I could nitpick. Steel Assault auto-saves every time you enter a new screen, which is great, but every time you die you have to sit through a game over screen and any recent scripted scenes, which is a drag during any sections where you’re repeatedly dying. The boss fights, while gorgeous, aren’t particularly inventive in the combat department, and most can be brute-forced by attacking as rapidly as you can before your health, and temporary invincibility after getting hit, runs out.

But none of these things were enough to rain on my GBA nostalgia-fueled parade. In content, Steel Assault borrows from Castlevania, Mega Man, and Contra. In presentation, it channels the best pixel art of the early 2000s without feeling derivative. That could at least be in part because many of the artists that contributed to the game also worked on GBA and DS games in the past. If it was 2004 again, this would be exactly the kind of game I’d be playing in school under my desk while pretending to follow along in my outdated textbook.

Steel Assault's hero confronts a giant flying worm mech in the air.

Screenshot: Zenovia Interactive

Steel Assault was originally Kickstarted back in 2015, and has undergone one visual transformation after another in the years since. In 2020, it finally got picked up as a publishing side-project by retro-throwback experts Tribute Games, the studio behind Flinthook and Panzer Paladin, and which also happens to be busy at work on the beat ‘em up revival Teenage Mutant Ninja Turtles: Shredder’s Revenge.

It was a big vote of confidence then, and now that the game’s finally out, it was clearly earned.
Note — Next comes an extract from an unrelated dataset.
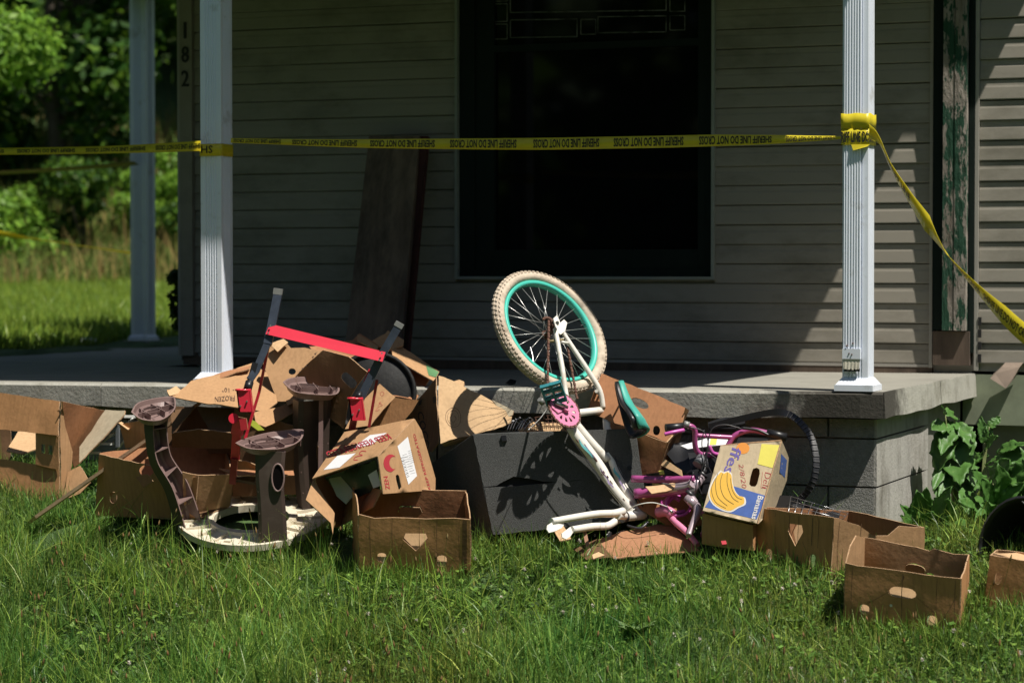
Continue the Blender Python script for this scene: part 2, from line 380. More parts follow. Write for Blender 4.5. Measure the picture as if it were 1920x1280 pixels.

Lots of recent retro homages have done an admirable job of recreating what was so great about 8-bit and 16-bit action games on modern platforms. Steel Assault, despite running only an hour or two, deserves to be in that same conversation. The biggest compliment that I can pay it is how sad I was when the breezy trip down memory lane ended so soon. Now I’m ready for Steel Assault II. Hopefully it’s not another six years away.